In a richly detailed new article, Professors Josh Blackman (South Texas) and Justice JM HarlanBrian Frye (Kentucky), together with Michael McCloskey of the Harlan Institute for Constitutional Studies, discuss the constitutional jurisprudence of Justice John Marshall Harlan by exploring his turn-of-the-century lectures at what was then the Columbian College of Law (now GW). My old students will remember Justice Harlan for, among other opinions, his famous dissent in Plessy v. Ferguson. The paper is very interesting on many fronts, but the authors’ reconstruction of Harlan’s nationalist providentialism (Harlan himself, the authors write, was a “devout Presbyterian”) really caught my eye (particularly in light of a paper I am now working on involving a contemporary judge with not entirely dissimilar views):

In his lectures, Justice Harlan expressed a strong belief in American exceptionalism and in the role of providence in America’s success. He saw a tight connection between the rule of law and religion, and considered them both essential to America’s prosperity. For Harlan, constitutional liberty consisted of the common law rights of Englishmen, secured by the Constitution and realized by the Court. The primary merit of a written Constitution was to render immutable traditional common law rights. And those common law rights were secured and realized only by special providences, indelibly marked by blood and fire. Harlan argued that the Fourteenth Amendment incorporated the Bill of Rights against the states. He believed that the Constitution expressed the “providential” purpose of the United States. Discussing the clause that requires that officers must swear to uphold the Constitution, Harlan asks, “Is there any country on the Earth that has in its statutes or laws a provision like that? Not one.” ….

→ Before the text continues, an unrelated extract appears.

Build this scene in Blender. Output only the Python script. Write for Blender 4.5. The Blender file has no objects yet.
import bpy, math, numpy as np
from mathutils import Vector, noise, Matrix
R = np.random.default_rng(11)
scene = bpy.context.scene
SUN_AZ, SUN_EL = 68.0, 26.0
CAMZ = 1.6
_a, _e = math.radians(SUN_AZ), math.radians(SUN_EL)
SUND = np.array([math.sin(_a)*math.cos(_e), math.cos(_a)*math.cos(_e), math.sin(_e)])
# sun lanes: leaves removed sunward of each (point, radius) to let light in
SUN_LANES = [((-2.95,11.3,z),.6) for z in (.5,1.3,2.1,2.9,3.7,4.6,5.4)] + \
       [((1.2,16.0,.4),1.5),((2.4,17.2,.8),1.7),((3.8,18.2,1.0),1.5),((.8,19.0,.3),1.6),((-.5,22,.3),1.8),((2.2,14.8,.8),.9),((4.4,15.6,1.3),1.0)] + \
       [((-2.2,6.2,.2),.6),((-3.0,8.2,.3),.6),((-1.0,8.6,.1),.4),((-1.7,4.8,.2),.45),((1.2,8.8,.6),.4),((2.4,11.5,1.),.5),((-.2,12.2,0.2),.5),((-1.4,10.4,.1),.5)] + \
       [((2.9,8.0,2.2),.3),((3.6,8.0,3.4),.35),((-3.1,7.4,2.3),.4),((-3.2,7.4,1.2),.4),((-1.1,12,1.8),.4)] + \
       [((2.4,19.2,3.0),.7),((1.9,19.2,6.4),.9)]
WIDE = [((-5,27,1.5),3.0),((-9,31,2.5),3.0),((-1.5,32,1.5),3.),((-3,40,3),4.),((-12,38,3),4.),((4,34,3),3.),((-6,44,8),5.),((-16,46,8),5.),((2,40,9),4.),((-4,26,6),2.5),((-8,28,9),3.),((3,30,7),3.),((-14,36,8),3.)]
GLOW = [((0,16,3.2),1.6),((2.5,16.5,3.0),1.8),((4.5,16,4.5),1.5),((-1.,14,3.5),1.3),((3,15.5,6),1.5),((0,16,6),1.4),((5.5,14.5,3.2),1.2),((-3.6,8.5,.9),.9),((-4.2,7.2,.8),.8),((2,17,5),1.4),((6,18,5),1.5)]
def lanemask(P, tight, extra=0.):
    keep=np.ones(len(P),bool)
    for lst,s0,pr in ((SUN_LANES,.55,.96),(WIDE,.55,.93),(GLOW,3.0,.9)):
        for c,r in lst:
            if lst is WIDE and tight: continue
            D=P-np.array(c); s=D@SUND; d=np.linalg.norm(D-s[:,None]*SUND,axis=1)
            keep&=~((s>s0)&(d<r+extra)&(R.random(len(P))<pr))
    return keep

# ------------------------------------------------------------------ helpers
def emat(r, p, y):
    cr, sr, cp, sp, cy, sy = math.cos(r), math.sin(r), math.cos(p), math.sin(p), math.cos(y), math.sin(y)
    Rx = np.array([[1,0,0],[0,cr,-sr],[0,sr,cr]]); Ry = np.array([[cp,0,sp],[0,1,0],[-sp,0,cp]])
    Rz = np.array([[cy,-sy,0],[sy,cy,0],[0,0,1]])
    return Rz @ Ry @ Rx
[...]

Harlan’s republicanism committed him to popular sovereignty, civic virtue, and self-governance. Other Justices saw the rights guaranteed by the Constitution as abstract, derived from reason and practicality. For some, like Holmes and Brandeis, it meant legal realism. By contrast, Harlan saw constitutional rights as elements of a shared culture, and the extension of them to the states through the Constitution as a means of promoting and preserving national unity. By affirming a common American heritage, rooted in “Anglo-Saxon” liberties, the Court, through the Bill of Rights and the constitutional privileges and immunities it protected, could help create a unified nation, one with the ideological strength to overcome sectional and racial differences. Harlan’s lectures were one tool for accomplishing this goal.